Zantzingers v. Gunton, 86 U.S. 19 Wall. 32 32 (1873)

Zantzingers v. Gunton

86 U.S. (19 Wall.) 32


Although a bank by statute, or the trustees, on the expiration thereof, who liquidate its affairs, may be deprived of power to take or hold real estate, this does not prevent either's making an arrangement through the medium of a trustee, by which, without ever having a legal title,

Page 86 U. S. 33

control, or ownership of such estate, they yet secure a debt for which they had a lien on such estate, and have the estate sold so as to pay the debt.

2. A bill against a trustee for an account dismissed on a case stated.

In the year 1844, the charter of the Bank of Washington, in the city of that name, being about to expire, and its affairs to pass into the hands of William Gunton, its late president, and certain other persons as trustees, to wind them up to the best advantage, and the bank having a debt of some amount due to it from Daniel Carroll, for which it had a lien on several lots in Washington already previously encumbered, Gunton, in behalf of the bank, requested a certain William Fisher there, with whom he was on terms of much intimacy, to become the purchaser, as agent of the bank, of the lots; Gunton promising to save him from any loss. Fisher consented to become the purchaser in the way mentioned.
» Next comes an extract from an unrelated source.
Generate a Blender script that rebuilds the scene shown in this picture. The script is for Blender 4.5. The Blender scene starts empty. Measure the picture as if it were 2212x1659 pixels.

The bank accordingly furnished the requisite funds, about $6,065.84, to Fisher, who gave his note therefor, and he bought the lots, a conveyance of them being made to him. Subsequently to this, the charter of the bank having now expired, Fisher and wife made a conveyance of them by deed to Gunton. This conveyance was declared to be in trust to secure the payment of the note of William Fisher for $6,065.84 at sixty days, payable to his own order; and it authorized a sale of the property for that purpose, and directed the trustee to pay the balance, if there should be any, as the grantor might by further instrument in writing direct. Fisher afterwards did by a formal instrument, under seal, direct that after the sale of all the lots, and the payment of the note and interest and the costs of the trusts, including compensation to the trustee, any remainder should be paid to the trustees of the bank.

In this state of things, certain persons of the name of Zantzinger, related to Fisher, and who had become through

Page 86 U. S. 34

the dispositions of his will owners of all real estate which he left at his death, filed a bill against Gunton setting forth that Fisher had given a note for $6,065.84 to the bank, and had conveyed these lots to Gunton, the president of its trustees, to secure it; that Gunton had never settled any account, and that they had no knowledge whether the note had been paid or what disposition had been made of the lots conveyed as security, and praying an account &c.

The bill made no kind of reference to the instrument of appointment above-mentioned as having been executed by Fisher, by which he directed that after the sale of the lots and payment of the note &c., any remainder should be paid to the trustees of the bank.

The answer set up as defense the history of the matter as above given, and especially that Fisher had by formal instrument of appointment, produced, directed that any surplus left after paying his note should be paid to the trustees.

Proof was taken, including testimony of Gunton himself, which if believed established, of itself, the defense. The court below dismissed the bill, and from that, its action, the complainants took this appeal.